The point is that there are communication media and there are actual communications -- comments, statements, questions, and so on. Outlawing or restricting an elected official's blog is no different than outlawing or restricting that person's use of email, the phone, or even papers that might be posted in the public square anonymously -- which to DeChiara might be members of the SC hiding out as "paper anons."

Ed said...

ENOUGH!!!!

Not all laws are equal. The US Constitution takes precedence over Massachusetts law. There are at least two valid sodomy statutes on the books (there may be more, I just have found these two) and while they are valid Massachusetts law, they can not be enforced because SCOTUS says that they violate the US Constitution.

Catherine Sanderson has rights of free speech and Massachusetts can not take that away from her. And to all of those of you who want that, I ask if you want the next Republican Governor to have that authority to take it away from you.... Hence:

Second, he states that "If we presume that every public official has a right to free expression, it is unclear how to balance this right with the need to comply with Open Meeting Law. Let's assume that on a committee of five people, all the members have their own blog. Even if these blogs did not allow comments, each committee member would still be able to read the others' posts, thereby exchanging information among the committee members outside of a legal public meeting. Whether this is illegal deliberation is a valid question."

First, forgetting both the zoning laws and her respect for both her family and her neighbors, if she was to get a really big electronic billboard and start typing messages on that, would it violate the open meeting law?

Second, if she was to climb up on the roof of the house and start screaming her opinions at the very top of her lungs, would that violate the open meeting law? If she got the mega-maga PA system powerful enough for her to be heard in Hadley, would she be violating the open meeting law?

Third, if she was to take a can of spray paint and paint her opinions on every car in the school parking lot, would she violate the open meeting law?

No. There likely would be a lot of OTHER laws she would be violating, but the open meeting law was designed to address the situation where people were trying to preclude the public from hearing what an elected official was saying. And she is doing the exact opposite - having what one person described as "propaganda." Well, folks, propaganda is inherently public...

Now there is one other issue -- many of the people who oppose Catherine are UMass employees. When they go to an all-campus meeting, when they go to their union meeting, when they talk about educational matters on campus, are they not themselves doing the exact thing that they are accusing her of doing?

Yes, lets raise the open meeting law, but lets address the real violators as well...

Ed said...

0ne other thing - as to requiring identification at a public meeting, I am not so sure it would pass muster. SCOTUS ruled a while back that one had a Constitutional right to post anonymous political fliers, and that would imply that one has a right to make anonymous political speech in general.

Now you could argue public safety but you would be hard pressed to show a greater danger from those speaking than those not and if somoeone wanted to push this, my gut feeling is that while you can ask those speaking at a public meeting to identify themselves, you can't make them do so.
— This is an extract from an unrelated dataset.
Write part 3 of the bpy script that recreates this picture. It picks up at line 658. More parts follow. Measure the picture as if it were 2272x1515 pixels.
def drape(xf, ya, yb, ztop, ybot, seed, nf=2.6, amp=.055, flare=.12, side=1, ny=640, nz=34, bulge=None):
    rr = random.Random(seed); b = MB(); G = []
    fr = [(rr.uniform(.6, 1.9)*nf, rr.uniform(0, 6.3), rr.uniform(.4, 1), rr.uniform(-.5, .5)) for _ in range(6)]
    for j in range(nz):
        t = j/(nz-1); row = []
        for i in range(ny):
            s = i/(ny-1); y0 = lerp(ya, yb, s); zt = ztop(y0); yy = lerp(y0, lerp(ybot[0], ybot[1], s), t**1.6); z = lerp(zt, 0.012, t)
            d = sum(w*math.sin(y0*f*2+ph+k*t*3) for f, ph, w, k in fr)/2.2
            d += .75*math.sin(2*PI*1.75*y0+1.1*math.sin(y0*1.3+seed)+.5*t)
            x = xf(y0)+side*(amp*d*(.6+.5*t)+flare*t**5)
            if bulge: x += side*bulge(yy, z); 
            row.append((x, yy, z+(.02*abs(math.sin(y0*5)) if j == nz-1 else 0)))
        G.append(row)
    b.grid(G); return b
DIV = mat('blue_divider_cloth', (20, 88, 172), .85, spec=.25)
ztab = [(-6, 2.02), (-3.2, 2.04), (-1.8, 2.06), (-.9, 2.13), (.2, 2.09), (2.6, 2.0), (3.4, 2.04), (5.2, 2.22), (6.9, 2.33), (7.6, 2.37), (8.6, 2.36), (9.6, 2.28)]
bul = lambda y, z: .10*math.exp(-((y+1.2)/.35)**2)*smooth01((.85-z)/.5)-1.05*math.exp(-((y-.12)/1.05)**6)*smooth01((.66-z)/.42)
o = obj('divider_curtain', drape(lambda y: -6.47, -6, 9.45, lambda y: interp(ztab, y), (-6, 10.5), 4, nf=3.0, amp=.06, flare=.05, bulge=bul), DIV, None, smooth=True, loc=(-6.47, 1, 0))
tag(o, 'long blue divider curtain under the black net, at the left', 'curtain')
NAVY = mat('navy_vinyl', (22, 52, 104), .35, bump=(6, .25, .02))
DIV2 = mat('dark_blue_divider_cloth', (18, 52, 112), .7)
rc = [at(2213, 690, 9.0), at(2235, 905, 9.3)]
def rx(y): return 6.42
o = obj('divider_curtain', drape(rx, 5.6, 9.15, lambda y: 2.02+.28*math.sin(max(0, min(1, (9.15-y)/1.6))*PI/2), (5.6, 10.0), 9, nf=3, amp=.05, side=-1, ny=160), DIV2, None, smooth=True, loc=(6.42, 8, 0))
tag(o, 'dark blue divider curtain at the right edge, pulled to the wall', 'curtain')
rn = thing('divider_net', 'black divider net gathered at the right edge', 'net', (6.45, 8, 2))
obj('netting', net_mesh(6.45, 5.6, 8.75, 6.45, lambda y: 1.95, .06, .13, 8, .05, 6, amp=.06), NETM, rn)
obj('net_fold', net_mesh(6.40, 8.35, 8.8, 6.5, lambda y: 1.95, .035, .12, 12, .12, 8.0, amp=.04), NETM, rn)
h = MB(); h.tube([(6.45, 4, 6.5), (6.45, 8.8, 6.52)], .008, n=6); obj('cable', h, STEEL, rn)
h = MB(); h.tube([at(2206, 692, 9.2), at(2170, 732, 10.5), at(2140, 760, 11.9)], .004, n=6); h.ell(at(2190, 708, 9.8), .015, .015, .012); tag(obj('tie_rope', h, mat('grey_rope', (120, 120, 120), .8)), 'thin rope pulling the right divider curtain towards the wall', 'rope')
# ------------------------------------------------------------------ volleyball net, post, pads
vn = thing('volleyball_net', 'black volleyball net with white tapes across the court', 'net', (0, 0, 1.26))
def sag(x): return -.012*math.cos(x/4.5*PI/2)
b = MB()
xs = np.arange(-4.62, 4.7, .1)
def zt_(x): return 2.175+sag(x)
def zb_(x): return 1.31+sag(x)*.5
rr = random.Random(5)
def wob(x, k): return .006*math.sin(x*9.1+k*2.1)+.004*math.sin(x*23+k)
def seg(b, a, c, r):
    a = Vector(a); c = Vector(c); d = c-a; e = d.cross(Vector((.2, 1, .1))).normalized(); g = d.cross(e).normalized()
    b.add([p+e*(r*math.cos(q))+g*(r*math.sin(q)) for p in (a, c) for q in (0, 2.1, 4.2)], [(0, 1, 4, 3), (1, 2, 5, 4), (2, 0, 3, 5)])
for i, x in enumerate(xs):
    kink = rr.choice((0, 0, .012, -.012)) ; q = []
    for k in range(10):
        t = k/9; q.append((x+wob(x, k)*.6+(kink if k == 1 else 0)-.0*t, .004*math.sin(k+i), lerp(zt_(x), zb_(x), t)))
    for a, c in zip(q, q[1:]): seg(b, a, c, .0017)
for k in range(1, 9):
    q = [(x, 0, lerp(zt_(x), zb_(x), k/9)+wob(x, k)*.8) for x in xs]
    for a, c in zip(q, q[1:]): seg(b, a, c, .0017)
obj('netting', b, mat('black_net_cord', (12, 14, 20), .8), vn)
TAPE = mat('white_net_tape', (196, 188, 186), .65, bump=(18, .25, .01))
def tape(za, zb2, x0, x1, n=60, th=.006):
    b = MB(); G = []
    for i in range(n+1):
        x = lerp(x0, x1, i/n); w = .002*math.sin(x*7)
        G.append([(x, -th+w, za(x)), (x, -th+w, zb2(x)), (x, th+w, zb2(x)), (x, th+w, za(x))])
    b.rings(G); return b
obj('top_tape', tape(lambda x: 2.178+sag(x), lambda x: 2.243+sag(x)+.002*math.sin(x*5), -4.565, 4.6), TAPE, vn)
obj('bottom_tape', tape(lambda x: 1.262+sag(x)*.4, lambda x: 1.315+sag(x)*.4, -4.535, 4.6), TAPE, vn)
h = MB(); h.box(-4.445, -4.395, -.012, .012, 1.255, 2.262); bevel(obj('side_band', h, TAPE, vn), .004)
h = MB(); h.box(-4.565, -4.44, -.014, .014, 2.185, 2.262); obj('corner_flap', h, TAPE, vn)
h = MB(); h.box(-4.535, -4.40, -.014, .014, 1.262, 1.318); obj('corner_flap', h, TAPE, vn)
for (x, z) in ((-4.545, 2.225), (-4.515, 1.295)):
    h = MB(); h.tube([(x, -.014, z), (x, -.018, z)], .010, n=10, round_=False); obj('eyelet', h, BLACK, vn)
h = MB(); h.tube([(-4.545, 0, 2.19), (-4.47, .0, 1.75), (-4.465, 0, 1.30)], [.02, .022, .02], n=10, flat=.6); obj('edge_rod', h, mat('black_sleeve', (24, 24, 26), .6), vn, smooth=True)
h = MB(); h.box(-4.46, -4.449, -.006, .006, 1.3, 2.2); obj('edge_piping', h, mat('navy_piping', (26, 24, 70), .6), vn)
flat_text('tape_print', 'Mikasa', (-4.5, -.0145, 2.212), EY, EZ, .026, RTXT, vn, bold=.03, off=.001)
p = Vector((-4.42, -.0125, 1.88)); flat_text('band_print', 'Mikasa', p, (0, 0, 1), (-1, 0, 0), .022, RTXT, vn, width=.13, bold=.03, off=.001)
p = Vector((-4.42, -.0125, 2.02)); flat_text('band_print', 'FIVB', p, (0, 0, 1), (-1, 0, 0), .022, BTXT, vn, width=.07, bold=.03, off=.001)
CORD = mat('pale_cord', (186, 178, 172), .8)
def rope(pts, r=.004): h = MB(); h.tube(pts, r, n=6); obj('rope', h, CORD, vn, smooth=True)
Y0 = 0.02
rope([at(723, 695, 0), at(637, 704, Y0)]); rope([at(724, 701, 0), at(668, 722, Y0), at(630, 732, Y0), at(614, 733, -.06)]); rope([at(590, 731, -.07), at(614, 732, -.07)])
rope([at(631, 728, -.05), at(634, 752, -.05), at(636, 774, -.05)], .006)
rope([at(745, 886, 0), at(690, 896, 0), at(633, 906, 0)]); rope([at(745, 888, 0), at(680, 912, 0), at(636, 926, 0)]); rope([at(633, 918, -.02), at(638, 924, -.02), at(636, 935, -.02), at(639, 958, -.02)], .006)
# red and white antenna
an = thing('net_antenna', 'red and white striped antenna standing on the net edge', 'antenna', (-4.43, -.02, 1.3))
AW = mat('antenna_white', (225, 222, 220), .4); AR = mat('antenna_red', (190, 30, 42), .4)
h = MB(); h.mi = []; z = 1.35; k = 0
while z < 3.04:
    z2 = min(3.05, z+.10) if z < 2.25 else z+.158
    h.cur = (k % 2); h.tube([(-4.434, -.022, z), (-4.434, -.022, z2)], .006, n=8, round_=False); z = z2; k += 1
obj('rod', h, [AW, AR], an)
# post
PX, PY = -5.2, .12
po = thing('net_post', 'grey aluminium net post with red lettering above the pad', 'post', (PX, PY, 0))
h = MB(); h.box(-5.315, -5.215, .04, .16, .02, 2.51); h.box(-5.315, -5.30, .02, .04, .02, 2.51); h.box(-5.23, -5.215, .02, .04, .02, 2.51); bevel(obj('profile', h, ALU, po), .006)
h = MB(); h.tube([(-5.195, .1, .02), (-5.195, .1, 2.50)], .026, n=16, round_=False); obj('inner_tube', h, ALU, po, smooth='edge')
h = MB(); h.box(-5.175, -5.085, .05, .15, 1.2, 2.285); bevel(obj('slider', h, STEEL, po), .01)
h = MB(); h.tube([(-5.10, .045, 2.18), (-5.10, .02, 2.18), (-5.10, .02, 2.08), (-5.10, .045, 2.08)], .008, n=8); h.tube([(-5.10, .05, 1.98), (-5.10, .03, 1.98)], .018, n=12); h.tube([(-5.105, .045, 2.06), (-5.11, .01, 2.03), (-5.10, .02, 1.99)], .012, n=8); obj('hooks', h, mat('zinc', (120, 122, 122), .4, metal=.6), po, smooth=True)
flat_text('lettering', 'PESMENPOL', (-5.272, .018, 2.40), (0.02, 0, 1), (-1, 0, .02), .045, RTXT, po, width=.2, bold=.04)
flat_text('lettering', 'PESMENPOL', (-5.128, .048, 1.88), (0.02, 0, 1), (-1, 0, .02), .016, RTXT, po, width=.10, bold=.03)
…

And thus if you can't do this, if you *definitely* can't make people sign paper statements, how can you be obligated to make them identify blog comments???

Ed said...

0ne other thing - as to requiring identification at a public meeting, I am not so sure it would pass muster. SCOTUS ruled a while back that one had a Constitutional right to post anonymous political fliers, and that would imply that one has a right to make anonymous political speech in general.

Now you could argue public safety but you would be hard pressed to show a greater danger from those speaking than those not and if somoeone wanted to push this, my gut feeling is that while you can ask those speaking at a public meeting to identify themselves, you can't make them do so.

And thus if you can't do this, if you *definitely* can't make people sign paper statements, how can you be obligated to make them identify blog comments???